The basic design of the monitoring system builds on our experience in volcano monitoring. Early prototypes were
composed of a raft floating on the surface of a mud volcano, carrying sensors for CO2 flux and concentration,
data storage and transmission, and power supply by battery-buffered solar panels. The system was modified for
installation in open sea by using a buoy instead of a raft and a funnel on the seafloor to collect the gas, connected
by a flexible tube. This setup provides a cost-effective solution for shallow waters. However, a buoy interferes
with ship traffic, and it is also difficult to adapt this design to greater water depths. These requirements can best be
complied by a completely submersed system.
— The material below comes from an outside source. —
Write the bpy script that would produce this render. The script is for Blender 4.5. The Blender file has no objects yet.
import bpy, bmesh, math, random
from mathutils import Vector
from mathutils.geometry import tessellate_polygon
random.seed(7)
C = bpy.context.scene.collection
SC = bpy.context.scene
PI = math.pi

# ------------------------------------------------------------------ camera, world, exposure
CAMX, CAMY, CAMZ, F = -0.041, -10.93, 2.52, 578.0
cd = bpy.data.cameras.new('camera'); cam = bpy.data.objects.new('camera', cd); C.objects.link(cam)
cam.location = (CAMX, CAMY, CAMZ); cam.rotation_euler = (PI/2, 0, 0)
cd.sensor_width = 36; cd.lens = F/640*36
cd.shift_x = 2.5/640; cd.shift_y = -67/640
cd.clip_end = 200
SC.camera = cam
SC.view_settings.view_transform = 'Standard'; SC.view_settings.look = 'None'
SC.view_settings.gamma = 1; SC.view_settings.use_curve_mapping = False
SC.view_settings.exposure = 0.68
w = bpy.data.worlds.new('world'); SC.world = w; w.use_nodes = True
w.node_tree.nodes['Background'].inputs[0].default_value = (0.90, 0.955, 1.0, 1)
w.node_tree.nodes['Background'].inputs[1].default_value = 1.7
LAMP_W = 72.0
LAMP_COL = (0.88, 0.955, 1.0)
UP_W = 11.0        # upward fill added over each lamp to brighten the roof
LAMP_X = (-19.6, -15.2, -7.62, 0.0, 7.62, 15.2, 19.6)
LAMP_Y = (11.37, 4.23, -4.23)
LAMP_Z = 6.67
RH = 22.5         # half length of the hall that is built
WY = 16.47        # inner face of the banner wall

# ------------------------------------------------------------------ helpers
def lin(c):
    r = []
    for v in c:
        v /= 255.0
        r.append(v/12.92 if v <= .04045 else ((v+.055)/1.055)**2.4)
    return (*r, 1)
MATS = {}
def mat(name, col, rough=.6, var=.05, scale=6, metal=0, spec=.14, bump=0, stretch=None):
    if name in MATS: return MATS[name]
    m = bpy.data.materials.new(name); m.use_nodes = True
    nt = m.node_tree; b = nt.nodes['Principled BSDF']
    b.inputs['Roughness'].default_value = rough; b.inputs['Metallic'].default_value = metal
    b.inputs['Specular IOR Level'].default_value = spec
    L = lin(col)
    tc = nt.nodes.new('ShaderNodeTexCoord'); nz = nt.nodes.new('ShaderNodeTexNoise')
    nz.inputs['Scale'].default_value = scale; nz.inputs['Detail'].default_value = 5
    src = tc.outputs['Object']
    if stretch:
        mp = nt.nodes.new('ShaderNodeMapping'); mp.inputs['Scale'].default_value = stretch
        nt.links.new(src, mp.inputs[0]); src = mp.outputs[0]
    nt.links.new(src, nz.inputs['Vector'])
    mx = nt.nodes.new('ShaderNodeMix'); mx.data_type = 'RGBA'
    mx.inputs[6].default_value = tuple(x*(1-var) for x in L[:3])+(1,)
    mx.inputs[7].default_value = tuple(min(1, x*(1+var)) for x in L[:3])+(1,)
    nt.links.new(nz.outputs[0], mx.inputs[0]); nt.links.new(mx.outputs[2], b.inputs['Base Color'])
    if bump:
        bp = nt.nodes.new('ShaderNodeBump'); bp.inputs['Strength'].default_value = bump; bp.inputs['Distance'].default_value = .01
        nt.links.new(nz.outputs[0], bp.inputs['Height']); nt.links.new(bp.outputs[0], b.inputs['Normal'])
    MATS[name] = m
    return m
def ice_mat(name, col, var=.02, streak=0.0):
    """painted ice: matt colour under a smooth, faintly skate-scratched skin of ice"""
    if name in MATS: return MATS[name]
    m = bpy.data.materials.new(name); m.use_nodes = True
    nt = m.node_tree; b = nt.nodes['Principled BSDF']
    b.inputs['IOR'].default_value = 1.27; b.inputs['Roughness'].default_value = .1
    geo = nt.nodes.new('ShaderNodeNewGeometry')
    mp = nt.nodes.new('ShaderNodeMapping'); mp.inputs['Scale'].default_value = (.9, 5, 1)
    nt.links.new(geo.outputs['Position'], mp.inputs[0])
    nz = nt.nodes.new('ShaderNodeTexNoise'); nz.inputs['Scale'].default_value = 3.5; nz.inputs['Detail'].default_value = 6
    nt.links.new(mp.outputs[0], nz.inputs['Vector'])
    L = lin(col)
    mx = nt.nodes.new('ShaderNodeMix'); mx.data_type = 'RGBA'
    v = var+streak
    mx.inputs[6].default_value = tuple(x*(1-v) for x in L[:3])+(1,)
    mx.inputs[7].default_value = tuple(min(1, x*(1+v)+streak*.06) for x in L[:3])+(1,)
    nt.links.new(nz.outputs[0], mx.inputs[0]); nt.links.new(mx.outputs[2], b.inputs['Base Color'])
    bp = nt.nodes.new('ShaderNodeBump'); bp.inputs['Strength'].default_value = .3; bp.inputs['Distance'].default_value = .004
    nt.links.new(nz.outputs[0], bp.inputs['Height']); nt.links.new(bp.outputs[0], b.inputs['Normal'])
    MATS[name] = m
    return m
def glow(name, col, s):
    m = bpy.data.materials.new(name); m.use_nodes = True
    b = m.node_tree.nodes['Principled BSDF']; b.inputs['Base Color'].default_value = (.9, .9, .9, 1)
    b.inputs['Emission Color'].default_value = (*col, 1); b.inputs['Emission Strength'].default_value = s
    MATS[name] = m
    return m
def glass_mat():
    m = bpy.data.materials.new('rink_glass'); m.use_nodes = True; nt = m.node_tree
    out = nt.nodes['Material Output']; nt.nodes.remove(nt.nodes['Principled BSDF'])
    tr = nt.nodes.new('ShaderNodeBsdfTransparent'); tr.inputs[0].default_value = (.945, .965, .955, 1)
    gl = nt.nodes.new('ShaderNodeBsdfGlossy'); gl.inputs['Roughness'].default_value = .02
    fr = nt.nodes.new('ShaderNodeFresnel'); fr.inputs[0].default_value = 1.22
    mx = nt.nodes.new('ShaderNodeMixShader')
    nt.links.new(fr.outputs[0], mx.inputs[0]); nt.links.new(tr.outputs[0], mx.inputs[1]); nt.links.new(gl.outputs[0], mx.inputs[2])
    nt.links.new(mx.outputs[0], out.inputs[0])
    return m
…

A system for unattended long-term monitoring in a marine environment has to be extremely durable. Therefore,
we focussed on developing a mechanically and electrically as simple setup as possible, which has the additional
advantage of low cost. The system consists of a funnel-shaped gas collector, a sensor head and pressure housings
for electronics and power supply. Since this setup is inexpensive, it can be deployed in numbers to cover larger
areas. By addition of multi-channel data loggers, data transmission by acoustic modem or cable, relay stations on
the seafloor or buoys etc. the infrastructure can be adapted to the environmental setting and financial budget.
Prototype tests under laboratory conditions as well as field tests on natural submarine gas vents as an analogue to
leaking storage sites have demonstrated the capabilities and robustness of the systems.